Rivayet olunur ki; Atatürk’ten sonra Cumhurbaşkanı olan İsmet İnönü, zamanın Irak liderlerinin Musul’u Türkiye’ye vermek teklifini,  “şiddetle”  reddetmiş,  “Böyle bir planın gerçekleşmemesi için de elimden gelen her şeyi yapacağımdan emin olabilirsiniz!”  demiş... Ve Türkmenler de ihmal edilmiş!

AKP döneminde

AKP döneminde Abdullah Gül’ün Dışişleri Bakanı iken  “Türkmenler Irak’taki etnik gruplardan biridir” demesi tüy dikti!    
Bu ihmallerin ceremesini, Sovyetler Birliği dağıldıktan sonra çektik, çekiyoruz. Türkmen-Musul-Kerkük konusu da bugün, bölücülük tehlikesi ve “Büyük Kürdistan” olgusuyla sarmal! 
Vedat Arslan’ın bu gafletten öte söylemlerine şaşırmadım: Çünkü böyle gafiller ve dalalet sahipleri Türkiye’de de bol miktarda var ve düşmanlarımız bu zaaftan ve işbirlikçilerden yararlanıyorlar!

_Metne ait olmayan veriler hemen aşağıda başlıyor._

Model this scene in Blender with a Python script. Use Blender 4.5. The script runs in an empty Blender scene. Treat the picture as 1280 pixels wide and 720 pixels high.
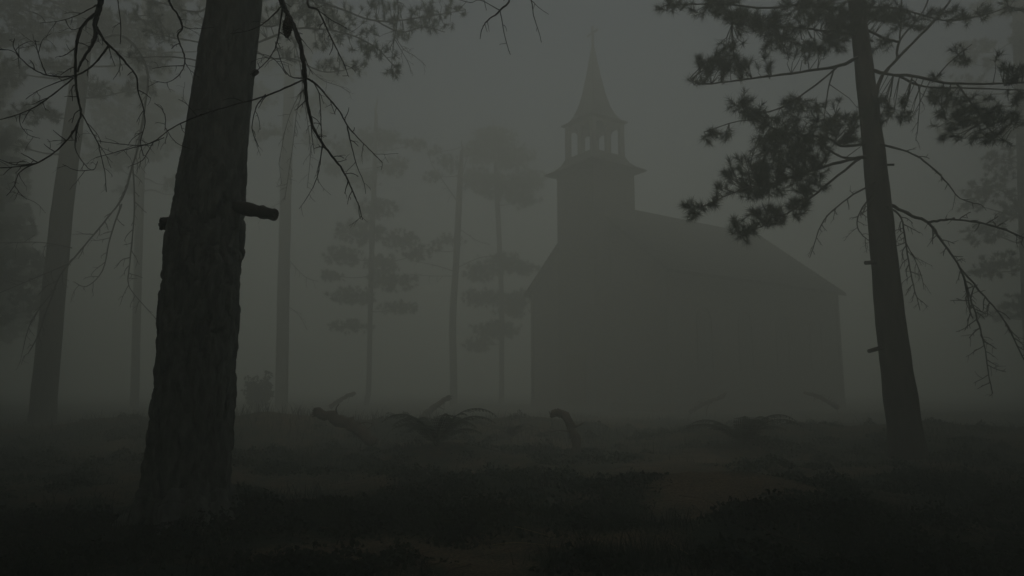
import bpy, math, random
import numpy as np
from mathutils import Vector, Matrix, noise

random.seed(7)
RNG = np.random.default_rng(7)
R = math.radians
SC = bpy.context.scene
COL = SC.collection

# ------------------------------------------------------------------ camera
CAM_H, PITCH, F = 1.3, R(8.0), 853.333
cam_d = bpy.data.cameras.new('camera')
cam_d.sensor_width = 36.0
cam_d.lens = 24.0
cam_d.clip_start = 0.05
cam_d.clip_end = 2000
cam = bpy.data.objects.new('camera', cam_d)
COL.objects.link(cam)
cam.location = (0, 0, CAM_H)
cam.rotation_euler = (R(90) + PITCH, 0, 0)
SC.camera = cam

# ------------------------------------------------------------------ light
SUN_EL, SUN_AZ = R(58), R(180)        # an overcast sun, behind the camera: pines added there shade the foreground
w = bpy.data.worlds.new('World')
SC.world = w
w.use_nodes = True
nt = w.node_tree
nt.nodes.clear()
sky = nt.nodes.new('ShaderNodeTexSky')
sky.sky_type = 'NISHITA'
sky.sun_disc = False
sky.sun_elevation = SUN_EL
sky.sun_rotation = SUN_AZ
sky.air_density = 1.0
sky.dust_density = 5.5
bgn = nt.nodes.new('ShaderNodeBackground')
bgn.inputs[1].default_value = 0.05
won = nt.nodes.new('ShaderNodeOutputWorld')
nt.links.new(sky.outputs[0], bgn.inputs[0])
nt.links.new(bgn.outputs[0], won.inputs[0])

sd = bpy.data.lights.new('sun', 'SUN')
sd.energy = 0.9
sd.angle = R(20)
sd.color = (1.0, 0.96, 0.84)
sun = bpy.data.objects.new('sun', sd)
COL.objects.link(sun)
sun.rotation_euler = (Vector((-math.sin(SUN_AZ) * math.cos(SUN_EL), -math.cos(SUN_AZ) * math.cos(SUN_EL), -math.sin(SUN_EL)))
                      .to_track_quat('-Z', 'Y').to_euler())

SC.view_settings.view_transform = 'Standard'
SC.view_settings.look = 'None'
SC.view_settings.gamma = 1.0
SC.view_settings.use_curve_mapping = False
SC.view_settings.exposure = -0.48
SC.cycles.max_bounces = 10
SC.cycles.volume_bounces = 6
SC.cycles.use_denoising = True
HAZE_DENSITY = 0.051

# ------------------------------------------------------------------ helpers
CO, SI = math.cos(PITCH), math.sin(PITCH)


def P(px, py, d):
    """world point seen at a photo pixel, at ground distance d ahead of the camera"""
    u, v = (px - 640) / F, (360 - py) / F
    t = d / (CO - v * SI)
    return Vector((u * t, d, CAM_H + t * (SI + v * CO)))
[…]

 Benim duvarımda, Kırmızı Beyaz Türk Bayrağının yanında  “Türkmenlerin”  ve Doğu Türkistan’ın mavi zemin üzerine,  beyaz ay yıldızlı bayrağı var. Alaettin Parmaksız Paşa’nın romanındaki gibi  “Binbaşı Cavit”ten  “Musul’u Milli Misak hudutlarına dâhil ettik”  müjdesini bekliyorum... Vedat Arslan ve cümle hainlere rağmen!